REGGIO EMILIA – Il pezzo più pregiato della confisca è la villa di via Palladio a Cadè. L’imprenditrice calabrese Vittoria Brugnano era amministratrice di diritto di una società che gestiva tre palestre ora in fallimento tra Reggio Emilia, Parma e Assisi. Poi, liquidi e un fondo pensione.
Alla donna sono stati confiscati beni per oltre 600mila euro “per corrispondenti indebite compensazioni d’imposta”, dice la guardia di finanza reggiana: ovvero, mancati versamenti all’erario nel periodo 2004-2008. Le Fiamme Gialle hanno dato esecuzione a un decreto emesso dalla procura generale presso la Corte d’Appello di Bologna al termine del procedimento tributario a carico dell’imprenditrice condannata a due anni.
Vittoria Brugnano è la moglie di Antonio Vetere, il cui nome è comparso nell’inchiesta Aemilia ma non come indagato: il 53enne è infatti stato ascoltato come testimone nel luglio 2017, gli era stata chiesta la sua versione rispetto a un episodio raccontato da uno dei pentiti dell’inchiesta, Giuseppe Giglio, che aveva detto che Vetere era stato picchiato da Antonio Valerio per un debito. Lo stesso Valerio, anche lui diventato collaboratore di giustizia, aveva poi tirato in ballo Vetere dicendo che era il prestanome di Alfonso Diletto.

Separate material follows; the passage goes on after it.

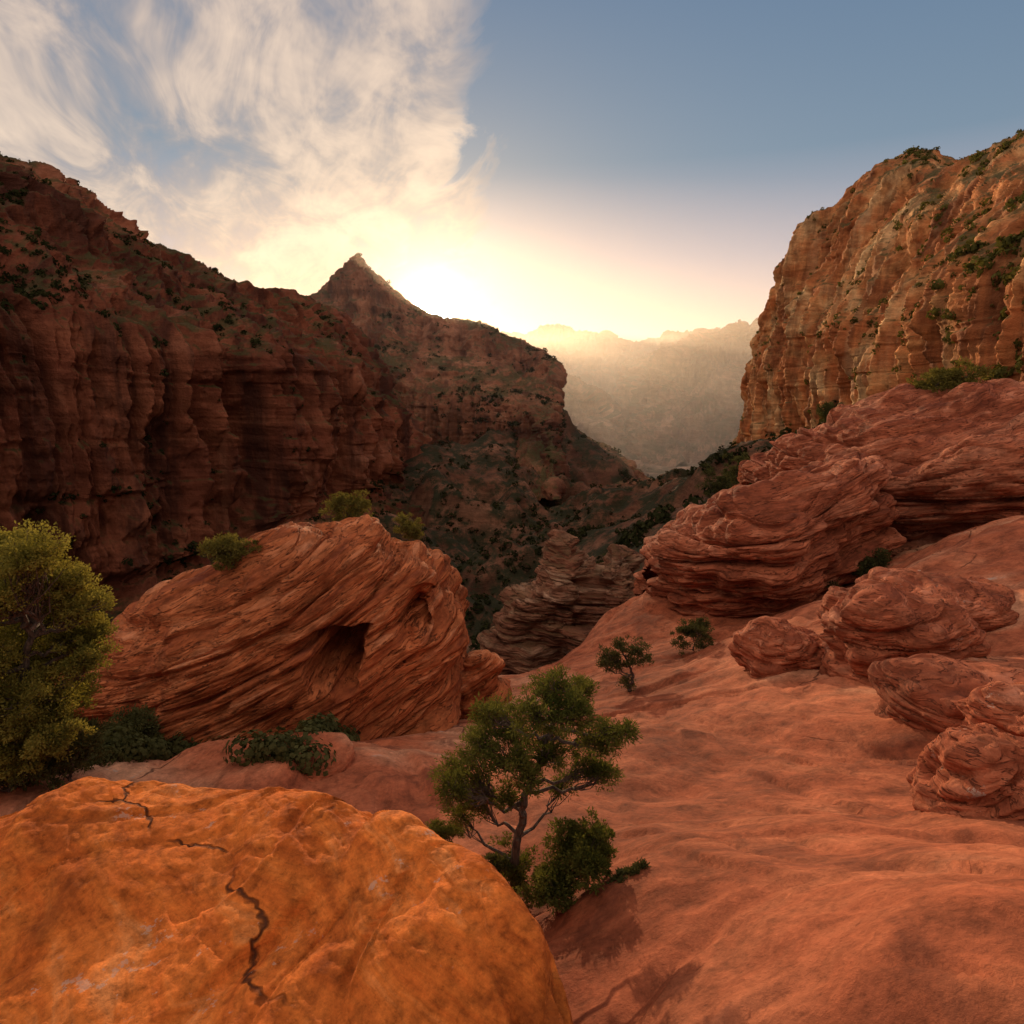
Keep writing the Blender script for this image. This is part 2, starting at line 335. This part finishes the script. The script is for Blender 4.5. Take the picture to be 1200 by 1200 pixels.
def mesa(sk,d,mat,NC,A,S,sl=10):
    R=[[] for _ in range(6)]
    for a,py in sk:
        T_=P(a,py,d); z0=-262; zs=T_[2]; k=T_[0]/d
        R[0].append((k*(d-1300*d/4200),d-1300*d/4200,z0-10)); R[1].append((k*(d-700*d/4200),d-700*d/4200,z0+.30*(zs-z0)))
        R[2].append((k*(d-230*d/4200),d-230*d/4200,z0+.60*(zs-z0))); R[3].append((k*(d-110*d/4200),d-110*d/4200,zs-.10*(zs-z0)))
        R[4].append(T_); R[5].append((T_[0],T_[1]+900,T_[2]-60))
    return cliff('mesa_hills',R,240,NC,mat,A,S,45,1,sl,vert=1.5,up=.85)
mesa([(300,410),(450,405),(560,402),(610,396),(640,387),(665,392),(695,401),(712,399),(722,407),(733,403),(748,406),(775,401),(800,397),(850,395),(950,390),(1100,385)],4300,M_far,560,100,380)
mesa([(560,470),(600,452),(640,440),(675,455),(700,475),(725,520),(745,556),(760,575)],2300,M_far,280,60,200)
mesa([(735,560),(748,505),(765,450),(785,418),(800,410),(825,400),(845,388),(860,376),(872,386),(895,383),(950,372),(1050,360)],2500,M_far,420,64,230)
# ---------------- outcrops ----------------
def outcrop(name,colz,mat,bn,T,amp,NR=520,NC=600,low=.25,caves=(),back=6.,drop=6.,prof=(.08,.20,.50),run=4.,seed=0.,up=.7,cv=.55,warp=.16):
    R=[[] for _ in range(8)]
    for a,cpy,bpy_,db,dc in colz:
        B=P(a,bpy_,db); C=P(a,cpy,dc)
        R[0].append(W(B,0,.3,-2.5)); R[1].append(B)
        R[2].append(P(a,bpy_*.72+cpy*.28,db+(dc-db)*prof[0])); R[3].append(P(a,bpy_*.42+cpy*.58,db+(dc-db)*prof[1]))
        R[4].append(P(a,bpy_*.14+cpy*.86,db+(dc-db)*prof[2])); R[5].append(C)
        R[6].append(W(C,0,back*.5,-drop*.25)); R[7].append(W(C,0,back,-drop))
    g=loft(R,NR,NC); n=normals(g)
    d=low*2.0*fbm(g,T*6,4)+slabs(g,bn,T,amp,warp,T*7,run,seed,cv)+slabs(g,bn,T*.36,amp*.42,warp*1.3,T*3,run,seed+3,cv)+slabs(g,bn,T*.14,amp*.13,warp*1.3,T*1.5,run*1.5,seed+5,cv)+.07*low*fbm(g,T*.4,3)
    g2=g+n*np.array([1,1,up])*d[...,None]
    for (q,r,dep) in caves:
        c=np.array(P(*q)); v=(g-c); e=np.sqrt((v[...,0]/r[0])**2+(v[...,2]/r[2])**2+(v[...,1]/r[1])**2)
        e=e*(1+.45*pn(g[...,0]/.6,g[...,1]/.6,g[...,2]/.6))
        g2[...,1]+=dep*(1-sm(e,.60,1.08))
    return mesh_obj(name,g2.reshape(-1,3),gridfaces(NR,NC),[mat]),g2
oL=outcrop('rock_outcrop',[(40,830,890,15.8,21),(70,790,890,15.5,21),(110,742,885,15,21),(150,712,885,14.6,20.5),(200,684,890,14.2,20),(250,658,890,14,20),(300,625,890,14,20),(335,609,888,14,20),(355,618,886,14.1,19.5),(400,618,884,14.4,19.5),(440,614,880,14.8,19.5),(460,630,876,15,19.5),(495,643,872,15.4,19.3),(520,668,866,16.2,19.6),(530,720,855,17.4,20.2),(540,800,840,19,21)],
 M_outL,BN_L,.85,.50,low=.10,caves=[((398,768,15.3),(.74,2.2,.84),3.0),((487,724,16.4),(.42,1.6,.55),.9),((250,882,14.2),(2.2,1.5,.28),.9)],drop=9,seed=1.,run=3.4,cv=.65,warp=.12)
oR1=outcrop('rock_outcrop',[(772,650,672,32.5,36),(782,618,690,31,37),(800,603,712,29.5,37),(830,592,718,28,36),(870,572,722,26.5,35),(915,560,722,25.5,34.5),(955,545,712,26,35),(1000,528,690,27.5,35.5),(1022,540,665,29,36),(1036,575,640,31,36.5)],
 M_outR,BN_R,1.15,.95,low=.16,drop=8,prof=(-.02,-.04,.30),seed=2.,run=3.,cv=.65,warp=.12)
oR2=outcrop('rock_outcrop',[(885,560,600,44,49),(905,525,630,42,50),(935,500,650,39,49),(970,484,668,36,48),(1010,470,680,33,47),(1070,456,680,31,46),(1130,452,670,29.5,44),(1200,450,650,28,42),(1300,440,640,26,38),(1450,425,620,24,34),(1700,400,600,20,28)],
 M_outR,(-.24,.05,.95),1.6,1.35,low=.22,drop=5,NC=720,prof=(-.02,.05,.45),seed=3.,run=3.,cv=.65,warp=.12)
oM=outcrop('rock_outcrop',[(548,795,800,84,88),(566,772,803,82,89),(584,735,806,81,90),(596,700,807,80.5,90),(612,688,808,80,91),(630,664,808,80,92),(645,648,808,80,93),(655,632,810,80,94),(672,628,812,80,94),(682,648,812,80,94),(700,654,812,80.5,95),(716,640,810,81,96),(738,646,805,82,96),(750,672,790,84,96),(775,700,770,87,96)],
 M_mid,(.1,.05,1),3.0,2.3,low=.5,drop=34,back=10,prof=(.02,.10,.35),run=2.0,seed=4.)
# ---------------- layered rocks standing in the slickrock ----------------
import bmesh
bm=bmesh.new(); bmesh.ops.create_icosphere(bm,subdivisions=7,radius=1); bm.verts.ensure_lookup_table()
ICO=np.array([v.co[:] for v in bm.verts]); ICF=np.array([[v.index for v in f.verts] for f in bm.faces]); bm.free()
def boulder(name,a,b,hw,hh,rot,mat,bn,T,amp,seed,pw=.62,dep=.95,d=None,sink=.5):
    if d is None: d=hit(a,b+hh*.75)+hw*.3*8/F
    w_=hw*d/F; h_=hh*d/F*(1+sink*.8); size=(w_,w_*dep,h_)
    v=np.sign(ICO)*np.abs(ICO)**pw; v=v/np.linalg.norm(v,axis=1)[:,None]**.2
    v=v/np.abs(v).max(0)
    n=ICO/np.array(size); n/=np.linalg.norm(n,axis=1)[:,None]
    v=v*np.array(size)
    c,s=math.cos(rot),math.sin(rot)
    Ry=np.array([[c,0,-s],[0,1,0],[s,0,c]])
    v=v@Ry.T; n=n@Ry.T
    v=v+np.array(P(a,b+hh*sink,d))
    o=v+seed*13.7
    dd_=.24*min(size)*fbm(o,max(size)*.8,3)+slabs(o,bn,T,amp,.12,T*6,3.5,cv=.65)+slabs(o,bn,T*.4,amp*.4,.12,T*3,3.5,3.,cv=.65)+.06*amp*fbm(o,T*.5,3)
    v=v+n*np.array([1,1,.6])*dd_[:,None]
    return mesh_obj(name,v,ICF,[mat])
boulder('boulder',1045,738,76,50,.04,M_boul,(-.15,0,1),.36,.28,1,sink=.35)
boulder('boulder',930,762,66,30,-.38,M_boul,(-.4,0,1),.30,.20,2)
boulder('boulder',1135,815,96,36,.06,M_boul,(-.1,0,1),.30,.18,3)
boulder('boulder',1165,910,84,66,-.45,M_boul,(-.6,.1,.75),.17,.13,4,sink=.4)
boulder('boulder',1225,845,80,45,-.2,M_boul,(-.4,.1,.8),.2,.14,5)
boulder('boulder',1015,715,48,24,-.3,M_boul,(-.3,.1,.9),.3,.18,6)
boulder('boulder',1110,700,90,26,-.1,M_boul,(-.25,.1,.9),.35,.22,11)
boulder('boulder',555,806,30,54,-.6,M_outL,(-.5,0,1),.55,.32,9,d=19.,sink=.1)
boulder('boulder',300,893,130,16,.10,M_ground,(.1,0,1),.14,.07,7,dep=.5)
# ---------------- foreground ledge ----------------
R=[[] for _ in range(7)]
for a,e,d in [(-700,1010,4.6),(-400,985,5.0),(-150,966,5.3),(0,956,5.5),(60,934,5.7),(100,920,5.9),(150,922,5.85),(200,916,5.9),(290,915,5.8),(350,925,5.55),(410,940,5.3),(460,958,5.0),(510,980,4.7),(555,1006,4.4),(592,1034,4.1),(625,1080,3.7),(650,1150,3.2),(660,1240,2.7)]:
    E=P(a,e,d)
    R[0].append(W(E,.22,.8,-3.4)); R[1].append(W(E,.16,.35,-1.2)); R[2].append(W(E,.07,.07,-.22)); R[3].append(W(E,-.02,-.16,.0))
    z0=-2.15
    R[4].append((E[0]*.90-.1,E[1]*.66,E[2]+.36*(z0-E[2]))); R[5].append((E[0]*.8-.2,E[1]*.36,E[2]+.70*(z0-E[2]))); R[6].append((E[0]*.7-.8,-1.6,z0))
g=loft(R,540,800); n=normals(g); n*=-1 if n[300,300,2]<0 else 1
gt=sm(pn(g[...,0]/1.2,g[...,1]/1.2,g[...,2]),-.3,.2)
d=.09*fbm(g,1.8,3)+slabs(g,(.10,-.22,1),.20,.10,.4,1.8,5.,cv=.55)*(.4+.6*gt)+slabs(g,(.12,.30,.9),.055,.014,.5,.7,6.,cv=.7)*gt+.012*fbm(g,.14,4)
g=g+n*d[...,None]
mesh_obj('rock_ledge',g.reshape(-1,3),gridfaces(540,800),[M_ledge])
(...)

La guardia di finanza lo definisce “un fiancheggiatore della cosca Grande Aracri per il cosiddetto ‘affare Sorbolo’, ove compare fra i primi investitori del denaro impiegato, di fatto, dallo stesso Nicolino Grande Aracri”, dicono le Fiamme Gialle. “Il mio assistito è del tutto estraneo a Aemilia – aveva avuto modo di dire il suo avvocato, Antonio Dimichele, tre anni fa quando Oltr’Enza gli accertamenti della guardia di finanza avevano portato al sequestro preventivo dell’Aqualena Fitness – Un conto è evadere le tasse, un altro essere additati come ‘ndranghetisti”, aveva aggiunto il legale.